Directions for this task:
Return each line holding the string "picture".

— Begin Dataset section —

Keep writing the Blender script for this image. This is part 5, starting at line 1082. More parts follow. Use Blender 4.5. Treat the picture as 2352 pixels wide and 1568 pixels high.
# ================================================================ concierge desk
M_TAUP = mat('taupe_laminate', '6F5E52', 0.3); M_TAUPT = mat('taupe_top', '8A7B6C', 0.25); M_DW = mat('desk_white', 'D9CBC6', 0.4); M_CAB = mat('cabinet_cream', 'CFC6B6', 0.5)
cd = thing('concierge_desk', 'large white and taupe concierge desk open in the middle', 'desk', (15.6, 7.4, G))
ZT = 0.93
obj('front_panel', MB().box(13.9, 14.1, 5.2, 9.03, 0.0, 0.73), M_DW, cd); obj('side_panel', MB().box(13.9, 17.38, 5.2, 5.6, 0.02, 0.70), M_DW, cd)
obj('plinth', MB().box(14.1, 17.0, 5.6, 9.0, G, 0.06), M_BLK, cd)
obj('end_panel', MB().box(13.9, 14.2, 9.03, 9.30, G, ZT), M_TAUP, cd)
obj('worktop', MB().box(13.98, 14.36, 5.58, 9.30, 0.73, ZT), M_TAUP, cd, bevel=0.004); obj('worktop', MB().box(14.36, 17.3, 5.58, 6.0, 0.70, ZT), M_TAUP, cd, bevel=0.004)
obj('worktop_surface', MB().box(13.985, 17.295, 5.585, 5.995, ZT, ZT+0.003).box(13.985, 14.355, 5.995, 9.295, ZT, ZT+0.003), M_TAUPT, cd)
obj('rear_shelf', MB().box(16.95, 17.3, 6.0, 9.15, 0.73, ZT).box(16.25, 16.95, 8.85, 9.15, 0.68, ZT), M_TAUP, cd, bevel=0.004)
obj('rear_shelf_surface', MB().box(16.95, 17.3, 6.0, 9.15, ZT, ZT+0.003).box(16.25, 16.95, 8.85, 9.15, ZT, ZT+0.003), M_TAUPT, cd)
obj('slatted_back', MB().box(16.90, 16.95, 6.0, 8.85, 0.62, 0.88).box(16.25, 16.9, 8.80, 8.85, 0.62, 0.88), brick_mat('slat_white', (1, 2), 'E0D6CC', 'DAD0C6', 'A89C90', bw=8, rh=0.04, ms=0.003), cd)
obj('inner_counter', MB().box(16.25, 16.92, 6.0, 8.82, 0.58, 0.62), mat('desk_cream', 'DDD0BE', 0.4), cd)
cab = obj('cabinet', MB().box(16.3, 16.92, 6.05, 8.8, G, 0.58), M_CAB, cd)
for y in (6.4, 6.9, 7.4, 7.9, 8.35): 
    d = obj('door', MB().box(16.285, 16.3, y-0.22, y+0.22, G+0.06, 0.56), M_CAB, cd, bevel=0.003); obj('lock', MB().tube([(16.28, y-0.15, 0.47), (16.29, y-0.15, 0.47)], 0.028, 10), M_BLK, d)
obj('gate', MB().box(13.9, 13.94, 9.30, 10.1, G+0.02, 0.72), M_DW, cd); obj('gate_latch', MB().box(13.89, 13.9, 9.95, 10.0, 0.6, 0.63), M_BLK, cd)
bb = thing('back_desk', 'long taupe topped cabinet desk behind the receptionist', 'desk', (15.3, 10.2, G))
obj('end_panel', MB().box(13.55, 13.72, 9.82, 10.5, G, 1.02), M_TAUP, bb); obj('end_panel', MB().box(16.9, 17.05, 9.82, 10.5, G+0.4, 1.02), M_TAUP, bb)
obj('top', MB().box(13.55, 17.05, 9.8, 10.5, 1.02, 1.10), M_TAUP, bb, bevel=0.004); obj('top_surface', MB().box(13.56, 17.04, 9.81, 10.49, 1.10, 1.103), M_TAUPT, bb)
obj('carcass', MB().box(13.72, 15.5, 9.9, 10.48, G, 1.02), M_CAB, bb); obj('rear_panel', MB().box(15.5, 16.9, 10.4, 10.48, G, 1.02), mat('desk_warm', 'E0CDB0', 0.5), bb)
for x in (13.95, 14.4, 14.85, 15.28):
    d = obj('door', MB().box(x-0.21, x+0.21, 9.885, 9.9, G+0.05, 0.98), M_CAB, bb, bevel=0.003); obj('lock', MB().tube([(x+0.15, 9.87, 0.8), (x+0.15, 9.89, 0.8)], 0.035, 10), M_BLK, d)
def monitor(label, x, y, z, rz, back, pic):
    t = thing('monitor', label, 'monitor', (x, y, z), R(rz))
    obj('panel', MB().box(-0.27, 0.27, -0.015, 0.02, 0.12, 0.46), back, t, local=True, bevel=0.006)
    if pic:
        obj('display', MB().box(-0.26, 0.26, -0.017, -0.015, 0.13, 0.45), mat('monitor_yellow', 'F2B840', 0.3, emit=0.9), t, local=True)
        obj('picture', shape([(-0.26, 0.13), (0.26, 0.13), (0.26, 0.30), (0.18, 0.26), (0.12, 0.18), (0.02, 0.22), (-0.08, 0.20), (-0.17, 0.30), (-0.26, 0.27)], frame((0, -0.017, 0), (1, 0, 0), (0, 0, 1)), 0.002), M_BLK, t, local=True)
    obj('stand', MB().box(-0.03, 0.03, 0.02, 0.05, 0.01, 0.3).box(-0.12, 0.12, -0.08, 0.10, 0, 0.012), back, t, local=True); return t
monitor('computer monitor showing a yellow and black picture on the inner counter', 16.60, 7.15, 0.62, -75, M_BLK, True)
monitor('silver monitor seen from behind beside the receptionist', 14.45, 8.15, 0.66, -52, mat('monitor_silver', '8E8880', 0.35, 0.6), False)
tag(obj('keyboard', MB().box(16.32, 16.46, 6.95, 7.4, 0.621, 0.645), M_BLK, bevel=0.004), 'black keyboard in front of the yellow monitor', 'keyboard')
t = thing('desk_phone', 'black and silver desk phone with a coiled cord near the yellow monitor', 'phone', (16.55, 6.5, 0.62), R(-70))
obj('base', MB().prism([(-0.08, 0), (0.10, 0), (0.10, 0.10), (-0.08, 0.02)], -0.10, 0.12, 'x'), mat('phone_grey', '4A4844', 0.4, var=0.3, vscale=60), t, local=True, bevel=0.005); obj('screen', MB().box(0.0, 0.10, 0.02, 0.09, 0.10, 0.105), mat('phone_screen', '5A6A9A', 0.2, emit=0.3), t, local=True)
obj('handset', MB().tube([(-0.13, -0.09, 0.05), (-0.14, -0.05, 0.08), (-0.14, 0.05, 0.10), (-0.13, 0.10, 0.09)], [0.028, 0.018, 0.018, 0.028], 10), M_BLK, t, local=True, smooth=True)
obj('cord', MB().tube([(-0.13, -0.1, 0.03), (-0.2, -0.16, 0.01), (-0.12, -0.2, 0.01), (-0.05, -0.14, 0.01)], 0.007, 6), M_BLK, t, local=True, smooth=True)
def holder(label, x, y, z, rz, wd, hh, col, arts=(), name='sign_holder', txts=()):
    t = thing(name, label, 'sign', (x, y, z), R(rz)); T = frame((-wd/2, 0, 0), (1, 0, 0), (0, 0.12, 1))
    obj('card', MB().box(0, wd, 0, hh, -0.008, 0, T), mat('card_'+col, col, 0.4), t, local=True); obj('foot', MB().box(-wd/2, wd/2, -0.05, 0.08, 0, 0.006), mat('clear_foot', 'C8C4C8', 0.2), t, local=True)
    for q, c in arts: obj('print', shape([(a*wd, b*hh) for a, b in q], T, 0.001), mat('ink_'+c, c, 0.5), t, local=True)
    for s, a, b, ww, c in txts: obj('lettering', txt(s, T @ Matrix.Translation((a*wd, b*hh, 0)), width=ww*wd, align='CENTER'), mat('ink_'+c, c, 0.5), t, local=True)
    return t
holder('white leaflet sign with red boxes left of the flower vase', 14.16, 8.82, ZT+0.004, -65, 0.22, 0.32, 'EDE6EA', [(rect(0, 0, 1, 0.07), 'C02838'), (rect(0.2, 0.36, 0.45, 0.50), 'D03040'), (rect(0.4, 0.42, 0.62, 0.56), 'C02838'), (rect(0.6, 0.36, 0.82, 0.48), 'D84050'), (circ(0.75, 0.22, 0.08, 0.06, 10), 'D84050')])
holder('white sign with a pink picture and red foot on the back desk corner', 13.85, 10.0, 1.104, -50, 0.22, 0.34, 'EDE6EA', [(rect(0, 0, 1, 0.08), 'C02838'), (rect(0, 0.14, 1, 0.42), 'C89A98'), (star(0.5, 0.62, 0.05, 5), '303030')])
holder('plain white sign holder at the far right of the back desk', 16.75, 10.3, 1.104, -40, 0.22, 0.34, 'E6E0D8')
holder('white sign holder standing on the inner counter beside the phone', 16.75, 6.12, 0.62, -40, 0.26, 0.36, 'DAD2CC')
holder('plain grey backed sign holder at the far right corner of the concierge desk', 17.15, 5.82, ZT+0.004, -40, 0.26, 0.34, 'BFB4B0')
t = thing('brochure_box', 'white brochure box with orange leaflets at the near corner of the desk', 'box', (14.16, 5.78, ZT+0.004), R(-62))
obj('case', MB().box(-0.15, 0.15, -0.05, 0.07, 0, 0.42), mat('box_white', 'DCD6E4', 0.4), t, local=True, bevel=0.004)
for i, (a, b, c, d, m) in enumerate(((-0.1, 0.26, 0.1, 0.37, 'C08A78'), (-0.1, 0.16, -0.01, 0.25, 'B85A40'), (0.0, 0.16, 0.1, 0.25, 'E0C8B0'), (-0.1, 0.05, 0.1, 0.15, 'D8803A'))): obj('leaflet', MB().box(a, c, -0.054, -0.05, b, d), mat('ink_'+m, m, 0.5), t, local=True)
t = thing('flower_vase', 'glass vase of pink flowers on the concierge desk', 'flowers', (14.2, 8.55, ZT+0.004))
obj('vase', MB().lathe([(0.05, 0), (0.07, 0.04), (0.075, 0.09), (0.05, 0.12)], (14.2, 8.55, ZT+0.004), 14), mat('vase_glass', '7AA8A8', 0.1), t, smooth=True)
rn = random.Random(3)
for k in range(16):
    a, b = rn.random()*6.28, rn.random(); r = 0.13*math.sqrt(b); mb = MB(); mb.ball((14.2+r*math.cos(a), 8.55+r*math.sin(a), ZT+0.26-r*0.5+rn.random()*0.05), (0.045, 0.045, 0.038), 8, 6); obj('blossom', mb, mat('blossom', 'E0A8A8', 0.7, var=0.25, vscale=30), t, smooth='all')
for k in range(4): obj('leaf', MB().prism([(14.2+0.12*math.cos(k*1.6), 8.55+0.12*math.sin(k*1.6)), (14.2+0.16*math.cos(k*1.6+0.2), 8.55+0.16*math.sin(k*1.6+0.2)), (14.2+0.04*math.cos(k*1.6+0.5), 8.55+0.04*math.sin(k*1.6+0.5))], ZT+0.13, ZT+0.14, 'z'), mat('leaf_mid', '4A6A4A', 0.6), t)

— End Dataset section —

Reply to the exercise:
Keep writing the Blender script for this image. This is part 5, starting at line 1082. More parts follow. Use Blender 4.5. Treat the picture as 2352 pixels wide and 1568 pixels high.
        obj('picture', shape([(-0.26, 0.13), (0.26, 0.13), (0.26, 0.30), (0.18, 0.26), (0.12, 0.18), (0.02, 0.22), (-0.08, 0.20), (-0.17, 0.30), (-0.26, 0.27)], frame((0, -0.017, 0), (1, 0, 0), (0, 0, 1)), 0.002), M_BLK, t, local=True)
monitor('computer monitor showing a yellow and black picture on the inner counter', 16.60, 7.15, 0.62, -75, M_BLK, True)
holder('white sign with a pink picture and red foot on the back desk corner', 13.85, 10.0, 1.104, -50, 0.22, 0.34, 'EDE6EA', [(rect(0, 0, 1, 0.08), 'C02838'), (rect(0, 0.14, 1, 0.42), 'C89A98'), (star(0.5, 0.62, 0.05, 5), '303030')])